Eskom has previously told South Africans that the unavailability of the three units at Kusile and the unit 1 at Koeberg had removed 3 080MW of capacity from the grid, which is equivalent to 3 stages of load shedding.

ALSO READ: ANC supports Ramokgopa’s plans to deal with load shedding

“We need to acknowledge that the system is under severe strain and we can see that we’re oscillating between stage 4 and stage 6. These are stages of load shedding that undermine the growth of the South African economy. Load shedding does that, but it gets accentuate when you reach these stages of load shedding.”

Energy Action Plan

“As you know, when the ministry was introduced, we were not meant to introduce a new plan. We’re working within the parameters of the Energy Action Plan that President Cyril Ramaphosa unveiled in July 2022,” said Ramokgopa.

Ramokgopa said while the Energy Action Plan was unveiled in July last year, the fight against load shedding started before its introduction.

“It’s an effort that has been there,” he said.

Rooftop solar panels

During his budget speech in February, Finance Minister Enoch Godongwana announced tax incentives for South Africans who install solar rooftop panels.

Businesses and households that install solar panels will be able to claim a 25% tax rebate of up to R15 000 from government, said Godongwana at the time.

Ramokgopa said on Friday that South Africans were taking up the opportunity.

ALSO READ: Here’s how going solar will score households and businesses some tax relief

“We can see from the customs and registration data that, of course we don’t have sufficient manufacturing capacity in the country and a lot of these panels are drawn in from outside,” he said.

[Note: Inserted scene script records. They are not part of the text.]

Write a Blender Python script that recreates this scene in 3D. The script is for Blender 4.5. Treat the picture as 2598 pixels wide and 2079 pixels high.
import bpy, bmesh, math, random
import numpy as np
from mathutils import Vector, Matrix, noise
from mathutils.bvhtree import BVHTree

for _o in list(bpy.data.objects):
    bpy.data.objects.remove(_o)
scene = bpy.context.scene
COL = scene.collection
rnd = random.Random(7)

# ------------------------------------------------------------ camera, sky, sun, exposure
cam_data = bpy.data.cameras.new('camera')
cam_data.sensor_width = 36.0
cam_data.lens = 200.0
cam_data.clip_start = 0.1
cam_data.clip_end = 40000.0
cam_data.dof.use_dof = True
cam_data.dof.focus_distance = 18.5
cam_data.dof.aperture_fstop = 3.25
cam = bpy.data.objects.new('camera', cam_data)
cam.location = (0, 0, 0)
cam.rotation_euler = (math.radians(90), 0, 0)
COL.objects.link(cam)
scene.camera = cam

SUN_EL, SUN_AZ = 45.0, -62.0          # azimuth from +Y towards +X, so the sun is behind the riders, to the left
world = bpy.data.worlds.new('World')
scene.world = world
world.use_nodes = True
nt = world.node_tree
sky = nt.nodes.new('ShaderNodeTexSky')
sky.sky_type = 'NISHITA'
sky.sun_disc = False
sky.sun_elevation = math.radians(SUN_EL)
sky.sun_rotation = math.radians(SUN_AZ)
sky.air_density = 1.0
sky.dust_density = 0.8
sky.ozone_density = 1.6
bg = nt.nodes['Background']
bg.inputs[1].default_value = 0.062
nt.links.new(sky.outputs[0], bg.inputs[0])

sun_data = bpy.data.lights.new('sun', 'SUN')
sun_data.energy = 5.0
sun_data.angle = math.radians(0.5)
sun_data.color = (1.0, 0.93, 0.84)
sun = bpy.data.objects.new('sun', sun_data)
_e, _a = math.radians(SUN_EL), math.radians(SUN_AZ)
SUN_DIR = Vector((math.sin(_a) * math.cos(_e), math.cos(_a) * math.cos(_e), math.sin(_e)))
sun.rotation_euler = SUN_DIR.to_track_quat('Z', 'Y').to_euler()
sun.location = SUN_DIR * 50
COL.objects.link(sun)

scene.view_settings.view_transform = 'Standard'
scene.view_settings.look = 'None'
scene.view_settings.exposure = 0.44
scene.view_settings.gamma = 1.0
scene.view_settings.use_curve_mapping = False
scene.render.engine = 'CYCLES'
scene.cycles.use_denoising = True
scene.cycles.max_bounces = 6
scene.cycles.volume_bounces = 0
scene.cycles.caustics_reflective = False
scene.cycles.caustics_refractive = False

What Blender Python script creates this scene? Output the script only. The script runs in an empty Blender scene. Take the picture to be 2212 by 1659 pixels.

“One of the things that we’ll be doing as a ministry is to ensure that over a period of time we’re able to create a manufacturing capacity in the country – to expand our industrial footprint so that we’re able to benefit from this incentives so that we don’t just rely on imports. In the course of that we’re going to absorb employment, address the challenge of unemployment but also broaden the industrial base.”

Private sector participation

Since the removal of the licensing requirements, there has been a massive pipeline of private investment in the electricity generation, said Ramokgopa.

According to the minister, this pipeline has grown to about 10 000 Megawatts.

“We do expect that the first of the project to be connected to grid by end of this calendar year,” he said.

“Six projects from bid window 5 have reached a financial close and are in construction as we speak now, with a further seven projects from the same bid window and 6 projects from bid window 6 currently on track to reach a financial close ASAP. They give us a combined 2 800MW. We’re confident that these projects will begin to connect to the grid by 2024.

ALSO READ: Watch: Increased load shedding no reason to fear grid collapse, says Eskom

“We are confident that beyond the winter period, we will see that the intervention are more sustainable, and ultimately, we should be able to address load shedding.

“We need to move with speed and address the issues that constitute an emergency as I speak to you so that we’re able to protect the economy and ensure we get people into jobs.”